When one stops to consider further the auteurism that directed Chaplin’s production of Modern Times, we see more than just a socio-political commentary, but also a fight that Chaplin himself was fighting with the new talkie trend. It has been well-documented in my other reviews how the struggle with the film itself is a great informer of the movie that is being filmed. Just as Pushkin wrote poems about poetry, many directors make movies about film. Their own understanding of their role as director, particularly late in their careers, becomes their main emphasis for a masterwork. For example, Hitchcock and Coppola both addressed the role of a director as an omniscient manipulator and intruder in Vertigo and The Conversation, respectively. In this regard, Modern Times is Chaplin’s commentary on movies. His approach however, was different. Instead of asking moral questions like Hitchcock and Coppola, Chaplin instead chose to document his own struggle with trying to preserve his style in a world that probably wouldn’t accept it. He was afraid to make the Tramp come back in 1936, but he did it anyway. When this is understood, the Tramp’s fight with industrialization can also symbolize Chaplin’s own struggle against the emergence of movie sound.
Chaplin very well could have failed when he made Modern Times. At the box office, he did. It wasn’t nearly as successful as his earlier films. But, he succeeded in terms of quality. The Tramp learns to survive despite the machines around him, even accepting their existence. With that in mind, the incorporation of some sound synchronization in Modern Times represents not a cessation, but a victory. Find me a performance funnier than when the Tramp sings at the bar in faux-French and Italian. You probably can’t.
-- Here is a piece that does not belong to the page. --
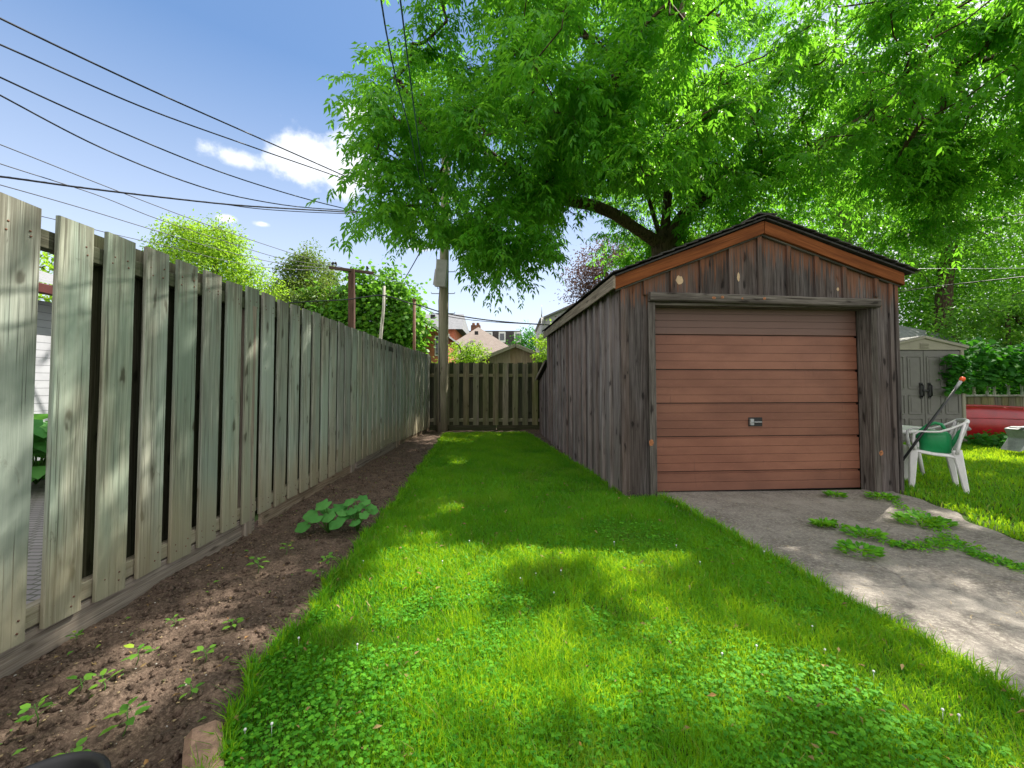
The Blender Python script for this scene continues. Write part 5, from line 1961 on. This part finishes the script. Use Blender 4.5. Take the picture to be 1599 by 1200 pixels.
# hip roofed house
hh = empty('hip_roofed_house', (-2.4, 33, 0), 'house with tan hipped roof and a brick chimney in the distance', 'house')
m = MB(); walls(m, -5.6, .8, 30.2, 36.6, 3.0); m.build('wall', M['brick'], hh)
m = MB()
ap = Vector(P(747, 511, 33.4)); B4 = [(-6.1, 29.7, 2.95), (1.3, 29.7, 2.95), (1.3, 37.1, 2.95), (-6.1, 37.1, 2.95)]
for i in range(4):
    m.add([B4[i], B4[(i + 1) % 4], ap], [[0, 1, 2]], [(0, 0, 0), (7.4, 0, 0), (3.7, 4.4, 0)])
m.build('roof', M['shingle_tan'], hh)
m = MB(); c = P(743, 513, 34.2); m.box((c.x - .38, c.y - .3, c.z - .9), (c.x + .38, c.y + .3, c.z + .22), .02)
for k in (-.18, .18):
    m.lathe((c.x + k, c.y, c.z + .22), [(.13, 0), (.12, .22), (.0, .22)], 10)
m.build('chimney', M['rust'], hh)
m = MB(); c = P(744, 521, 31.9); m.plank(c - Vector((0, 0, .1)), c + Vector((0, 0, .16)), (1, 0, 0), .28, .2, .03); m.build('vent', M['black'], hh)
# mansard building
mh = empty('mansard_building', (-1.5, 65, 0), 'far building with black mansard roof, dormer windows and white wall', 'building')
m = MB(); walls(m, -6.5, 1.55, 60, 70, 6.75); m.build('wall', M['white_paint'], mh)
m = MB()
zt, zb = 8.95, 6.75
A = [(-6.7, 59.8, zb), (1.75, 59.8, zb), (1.75, 70, zb), (-6.7, 70, zb)]; Bt = [(-6.2, 60.6, zt), (1.25, 60.6, zt), (1.25, 69.4, zt), (-6.2, 69.4, zt)]
m.add(A + Bt, [[i, (i + 1) % 4, 4 + (i + 1) % 4, 4 + i] for i in range(4)] + [[4, 5, 6, 7]])
m.build('roof', M['shingle_dark'], mh)
for u in (763.5, 784, 808):
    c = P(u, 527, 59.9)
    m = MB(); m.plank(c - Vector((0, 0, .75)), c + Vector((0, 0, .75)), (1, 0, 0), .95, .5, .03); wnd = m.build('dormer_window', M['white_paint'], mh)
    m = MB(); m.plank(c - Vector((0, .27, .45)), c + Vector((0, -.27, .5)), (1, 0, 0), .6, .04, .02); o = m.build('pane', M['glass'], mh); o.parent = wnd; o.location = (0, 0, 0)
# gabled shed behind the back fence
gs2 = empty('gabled_shed', (.2, 18, 0), 'wooden shed with low white edged gable just behind the back fence', 'shed')
m = MB()
sx0, sx1, sxm = -1.25, 1.5, .13
for i in range(14):
    xa = sx0 + (sx1 - sx0) * i / 14; xb = sx0 + (sx1 - sx0) * (i + 1) / 14
    f = lambda x: 2.62 - abs(x - sxm) * .405
    m.add([(xa, 16, 0), (xb, 16, 0), (xb, 16, f(xb)), (xa, 16, f(xa))], [[0, 1, 2, 3]], [(xa, 0, 0), (xb, 0, 0), (xb, 0, f(xb)), (xa, 0, f(xa))])
m.add([(sx0, 16, 0), (sx0, 20, 0), (sx0, 20, 2.05), (sx0, 16, 2.05)], [[0, 1, 2, 3]]); m.add([(sx1, 16, 0), (sx1, 20, 0), (sx1, 20, 2.05), (sx1, 16, 2.05)], [[0, 1, 2, 3]])
m.build('wall', M['tanwood'], gs2)
m = MB()
for s_, xe in ((-1, -1.5), (1, 1.62)):
    ze_ = 2.7 - abs(xe - sxm) * .405
    m.plank(((sxm + xe) / 2, 15.75, (2.70 + ze_) / 2), ((sxm + xe) / 2, 20.2, (2.70 + ze_) / 2), (xe - sxm, 0, ze_ - 2.70), math.hypot(xe - sxm, 2.7 - ze_), .07, .01)
m.build('roof', M['shingle_tan'], gs2)
for xe in (-1.52, 1.64):
    ze_ = 2.69 - abs(xe - sxm) * .405
    m = MB(); m.plank((sxm, 15.72, 2.67), (xe, 15.72, ze_ - .02), (0, 0, 1), .13, .03, .004); m.build('bargeboard', M['shed_trim'], gs2)
# tall grey building and mast
tb_ = empty('grey_building', (3.2, 26, 0), 'tall pale grey wall with sloping roof beside the garage eave', 'building')
m = MB()
xl = P(846, 500, 24).x; zl = P(846, 500, 24).z
m.add([(xl, 24, -.05), (6, 24, -.05), (6, 24, zl + 1.9), (xl, 24, zl)], [[0, 1, 2, 3]])
m.add([(xl, 24, -.05), (xl, 30, -.05), (xl, 30, zl), (xl, 24, zl)], [[3, 2, 1, 0]])
m.build('wall', M['stucco'], tb_)
m = MB(); m.plank((xl - .1, 27, zl + .04), (6, 27, zl + 1.98), (0, 1, 0), 6.3, .1, .01); m.build('roof', M['shingle_grey'], tb_)
m = MB(); b_ = P(846, 502, 23.8); b_.z -= 2.0
for k in range(3):
    o_ = Vector((math.cos(k * 2.09) * .07, math.sin(k * 2.09) * .07, 0))
    m.tube([b_ + o_, b_ + o_ * .8 + Vector((0, 0, 2.25))], .014, n=5)
for j in range(12):
    z = .1 + j * .19
    for k in range(3):
        o1 = Vector((math.cos(k * 2.09) * .065, math.sin(k * 2.09) * .065, z)); o2 = Vector((math.cos((k + 1) * 2.09) * .065, math.sin((k + 1) * 2.09) * .065, z + .19))
        m.tube([b_ + o1, b_ + o2], .008, n=4)
m.tube([b_ + Vector((0, 0, 2.2)), b_ + Vector((0, 0, 2.95))], [.03, .008], n=6)
m.build('antenna_mast', M['metal'], tb_)
# neighbour's white house through the fence gap
nh = empty('white_sided_house', (-8.5, 5, 0), 'white clapboard house with maroon gutter behind the left fence', 'house')
m = MB(); walls(m, -11, -6.5, -4, 7.2, 2.36); m.build('wall', M['lap_white'], nh)
m = MB()
m.add([(-6.2, -4.3, 2.55), (-6.2, 7.5, 2.55), (-8.8, 7.5, 3.35), (-8.8, -4.3, 3.35)], [[0, 1, 2, 3]], [(0, 0, 0), (0, 11, 0), (3, 11, 0), (3, 0, 0)])
m.add([(-11.4, -4.3, 2.55), (-11.4, 7.5, 2.55), (-8.8, 7.5, 3.35), (-8.8, -4.3, 3.35)], [[3, 2, 1, 0]], [(0, 0, 0), (0, 11, 0), (3, 11, 0), (3, 0, 0)])
m.build('roof', M['shingle_grey'], nh)
m = MB(); m.plank((-6.22, -4.3, 2.47), (-6.22, 7.5, 2.47), (0, 0, 1), .13, .1, .01); m.build('gutter', M['maroon'], nh)
# grey roofed building behind the right shed
rg = empty('neighbour_garage', (12, 15, 0), 'low building with grey shingled roof behind the resin shed', 'building')
m = MB(); walls(m, 9.6, 14.0, 13, 17.5, 2.35); m.build('wall', M['shed_trim'], rg)
m = MB()
ap1, ap2 = (10.6, 15.2, 3.75), (12.0, 15.2, 3.75)
B4 = [(9.2, 12.7, 2.4), (14.6, 12.7, 2.4), (14.6, 17.8, 2.4), (9.2, 17.8, 2.4)]
m.add([B4[0], B4[1], ap2, ap1], [[0, 1, 2, 3]], [(0, 0, 0), (5, 0, 0), (3.5, 2.8, 0), (1.5, 2.8, 0)])
m.add([B4[1], B4[2], ap2], [[0, 1, 2]], [(0, 0, 0), (5, 0, 0), (2.5, 2.8, 0)])
m.add([B4[2], B4[3], ap1, ap2], [[0, 1, 2, 3]]); m.add([B4[3], B4[0], ap1], [[0, 1, 2]])
m.build('roof', M['shingle_grey'], rg)

# ------------------------------------------------------------------ resin shed
SX, SY = P(1443, 600, 8.75).x, 8.75
shed = empty('resin_shed', (SX, SY + .7, 0), 'grey resin garden shed with double doors and black handles at right', 'shed')
hw = .80
m = MB()
m.box((SX - hw, SY + .03, 0), (SX + hw, SY + .07, 1.93), .01)
for x in (SX - hw, SX + hw):
    m.box((x - .03, SY + .07, 0), (x + .03, SY + 1.5, 1.93), .01, axis=2)
m.box((SX - hw, SY + 1.5, 0), (SX + hw, SY + 1.54, 1.93), .01)
m.build('wall', M['shed_door'], shed)
for x in (SX - hw - .02, SX + hw - .035):
    m = MB(); m.box((x - .0, SY - .02, 0), (x + .075, SY + .05, 1.95), .012); m.build('corner_post', M['shed_trim'], shed)
m = MB()
zA, zE = 2.17, 1.97
poly = [(SX - hw - .08, SY - .03, zE - .05), (SX + hw + .08, SY - .03, zE - .05), (SX + hw + .08, SY - .03, zE), (SX, SY - .03, zA), (SX - hw - .08, SY - .03, zE)]
m.prism(poly, (0, .06, 0))
m.plank((SX - hw - .1, SY - .04, zE - .0), (SX, SY - .04, zA + .01), (0, 0, 1), .05, .04, .006)
m.plank((SX + hw + .1, SY - .04, zE - .0), (SX, SY - .04, zA + .01), (0, 0, 1), .05, .04, .006)
gb = m.build('gable', M['shed_trim'], shed)
for k in range(4):
    m = MB(); m.plank((SX - .09, SY - .042, zE - .015 + k * .03), (SX + .09, SY - .042, zE - .015 + k * .03), (0, 0, 1), .014, .012, .003)
    o = m.build('vent_louvre', M['shed_trim'], shed); o.parent = gb; o.location = (0, 0, 0)
m = MB()
for s_ in (-1, 1):
    m.plank((SX + s_ * (hw + .1) / 2, SY - .05, (zE + zA) / 2 + .03), (SX + s_ * (hw + .1) / 2, SY + 1.6, (zE + zA) / 2 + .03), (s_ * (hw + .1), 0, zE - zA), math.hypot(hw + .1, zA - zE), .03, .004)
m.build('roof', M['shed_door'], shed)
for s_ in (-1, 1):
    m = MB()
    xa, xb = (SX + .004, SX + hw - .04) if s_ > 0 else (SX - hw + .045, SX - .004)
    m.box((xa, SY - .005, .06), (xb, SY + .03, 1.90), .006)
    wd_ = xb - xa
    # raised frames around sunk panels: two tall columns and low row
    for (q0, q1) in ((.08, .44), (.56, .92)):
        for (z0, z1) in ((.12, .50), (.60, .98), (1.12, 1.78)):
            x0_, x1_ = xa + wd_ * q0, xa + wd_ * q1
            m.plank((x0_, SY - .011, z0), (x0_, SY - .011, z1), (1, 0, 0), .022, .014, .004)
            m.plank((x1_, SY - .011, z0), (x1_, SY - .011, z1), (1, 0, 0), .022, .014, .004)
            m.plank((x0_ + .011, SY - .011, z0), (x1_ - .011, SY - .011, z0), (0, 0, 1), .022, .014, .004)
            m.plank((x0_ + .011, SY - .011, z1), (x1_ - .011, SY - .011, z1), (0, 0, 1), .022, .014, .004)
            m.plank(((x0_ + x1_) / 2, SY - .006, z0 + .05), ((x0_ + x1_) / 2, SY - .006, z1 - .05), (1, 0, 0), (x1_ - x0_) - .09, .01, .004)
    d_ = m.build('door', M['shed_door'], shed)
    m = MB()
    hx = SX + s_ * .085
    m.box((hx - .03, SY - .035, .92), (hx + .03, SY - .012, 1.24), .008)
    m.tube([(hx, SY - .03, .95), (hx, SY - .075, .98), (hx, SY - .075, 1.18), (hx, SY - .03, 1.21)], .014, n=8)
    if s_ < 0: m.box((SX - .07, SY - .05, 1.06), (SX + .07, SY - .03, 1.10), .005, axis=0)
    o = m.build('handle', M['black'], shed); o.parent = d_; o.location = (0, 0, 0)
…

Here, we see the Tramp, or Chaplin, or embracing the evolution—or revolution—all around him and coming out on top, in a miraculous display of comedic genius. We begin to see the ultimate triumph that was Modern Times. It was one part swan song, one part political commentary, one part victory over the forces that tried to conquer it.
Modern Times can be interpreted on so many levels when understood this way. It was about America, it was about the movies, and it was about Chaplin himself. It was also about us. That is what makes the Tramp so great: he represents everyone and everything.